What we gain, and lose, when machines read for us

Prof. Lutz Koepnick, Vanderbilt University

Computers do more and more of our reading for us today. In most cases, however, we are unaware of this fact. Search engines such as Google read billions of web pages in the blink of an eye to facilitate our quest for knowledge. Servers and routers constantly read incoming blocks of data to reconstruct coherent information from scattered transmission packages. Computers read us whenever we type words on a keyboard so as to display our thoughts on our monitors. GPS devices read satellite positions and preprogrammed maps to provide us with accurate information about our locations and desired directions. Machine voices read prefigured bits and pieces of text to all of us, at all corners of contemporary life.

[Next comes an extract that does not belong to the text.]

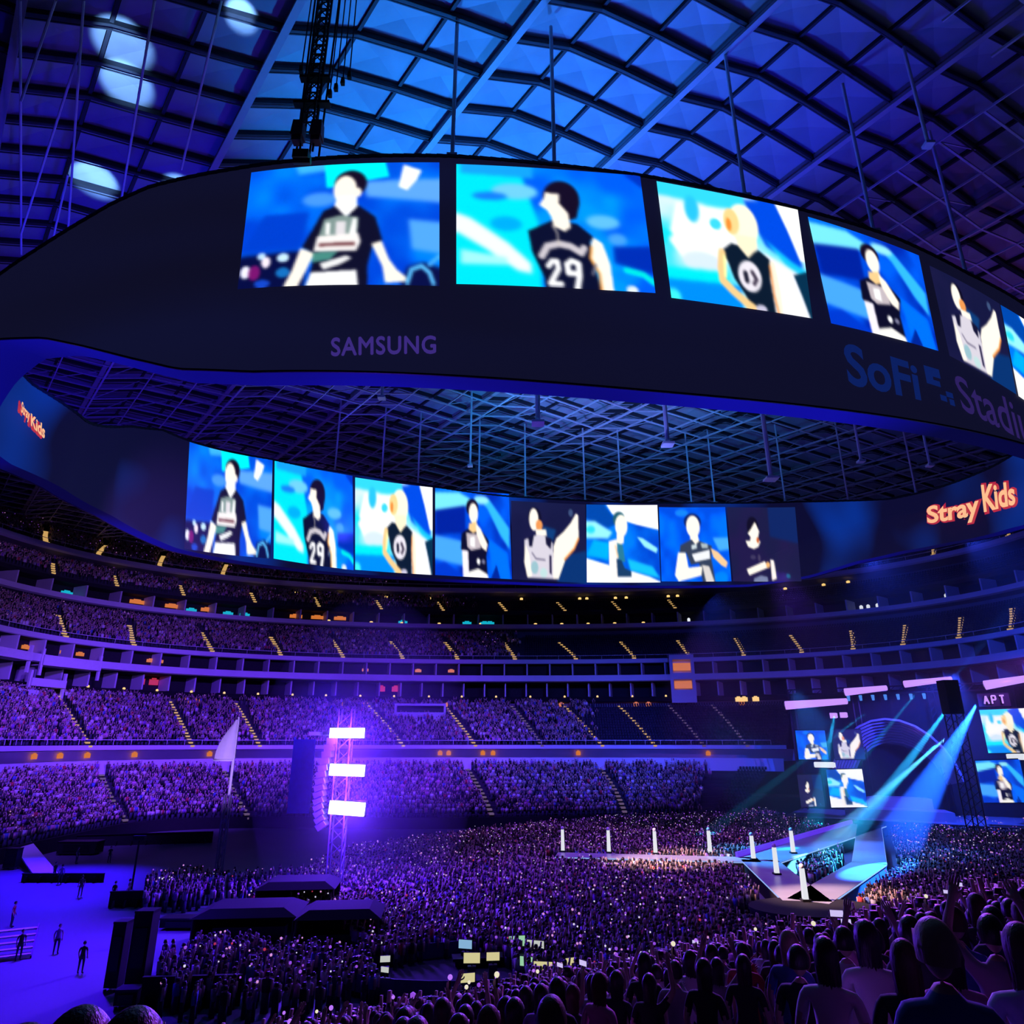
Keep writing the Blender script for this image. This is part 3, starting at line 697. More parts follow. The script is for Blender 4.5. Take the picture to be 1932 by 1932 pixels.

We have mostly come to rely on machines reading for and to us because of their reliability. Computational reading might generate things that surprise users as informative and unexpected, but only because it executes codes and functions that leave little room for error or deviation. We might not understand exactly what happens inside the machine when Google facilitates our thirst for knowledge. But our response to its mode of reading is largely driven by our belief in the objectivity of rule-bound numerical operations, the assumption that any computational process is not only predictable but could be made entirely transparent.

Human readers, on the other hand, are notoriously fickle and unpredictable. No one really knows exactly what it takes for the human mind to understand and process text. But, then again, isn’t this sense of fuzziness, subjectivity, and unpredictability what reading is all about? We may want to stop and think whether we should call machine reading, precisely because of its utter objectivity and consistency, reading at all.